Aí vêm as propostas de mudança. Lista fechada: bota na mão dos caciques dos partidos a prerrogativa de decidir quem, e em que ordem, vai representar o eleitor. Como se o eleitor não tivesse competência de decidir quem deve representá-lo. Voto distrital: só elege o mais votado em cada distrito, potencialmente extirpando a diversidade que permite a São Paulo eleger ao mesmo tempo Paulo Maluf (497.203 votos, 55% na capital) e Ivan Valente (189.014 votos, 50% na capital). Apenas um dos dois ganhou o Prêmio Congresso em Foco em 2010. Apenas um dos dois seria eleito pelo voto distrital. Distritão: entram os mais votados pela ordem de votação, parece matematicamente razoável, mas olhando quem defende com unhas e dentes começo a achar que falta algum fator na minha conta.

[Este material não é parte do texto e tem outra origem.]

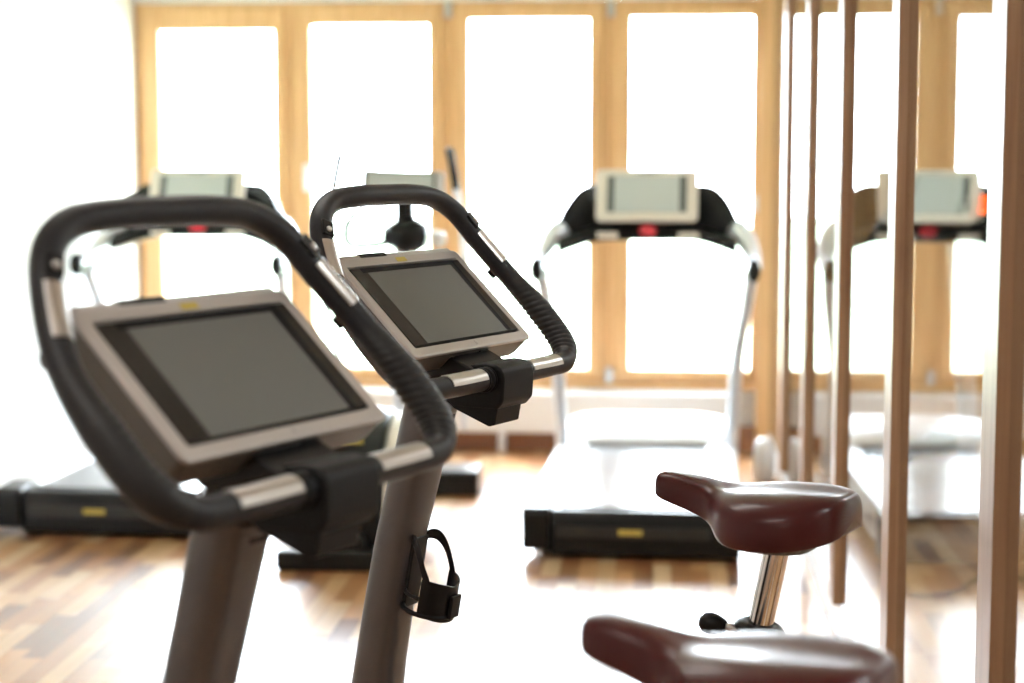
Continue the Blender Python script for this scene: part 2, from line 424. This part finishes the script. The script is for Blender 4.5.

Com essas propostas de mudança, fala sério, o sistema atual parece até bem bom. Aliás, não só parece: nada impede que os partidos sejam mais transparentes, mais próximos do eleitor ou até mais fortes com as regras atuais. A única coisa que os impede são seus caciques. Que, aliás, simplesmente não mudariam mesmo com a reforma mais radical. Resisto a acreditar que eles aprovariam qualquer mudança que reduzisse seu poder, aliás.
Considerando que muitos dos meus vizinhos de espaço aqui nas colunas do Congresso em Foco são parlamentares de boa reputação e variada opinião, gostaria de lhes propor o meu ponto favorito de uma reforma política que talvez nunca aconteça: a quebra do monopólio partidário da representação da sociedade.
Por que, por exemplo, alguém interessado na defesa do meio ambiente não poderia eleger um candidato, digamos, do SOS Mata Atlântica para representar seus interesses? Por que cidadãos descontentes com os partidos não podem criar uma chapa própria, como, diz o Leandro Demori, ocorre na Itália? Por que a representação precisa passar por partidos que, na média, não significam nada além do interesse de seus caciques?
Sei lá. Não sou cientista político, não sou parlamentar, também não simpatizo com partido nenhum. Sou apenas um curioso profissional. Como tal, gostaria de ouvir os leitores e meus vizinhos de coluna sobre isso.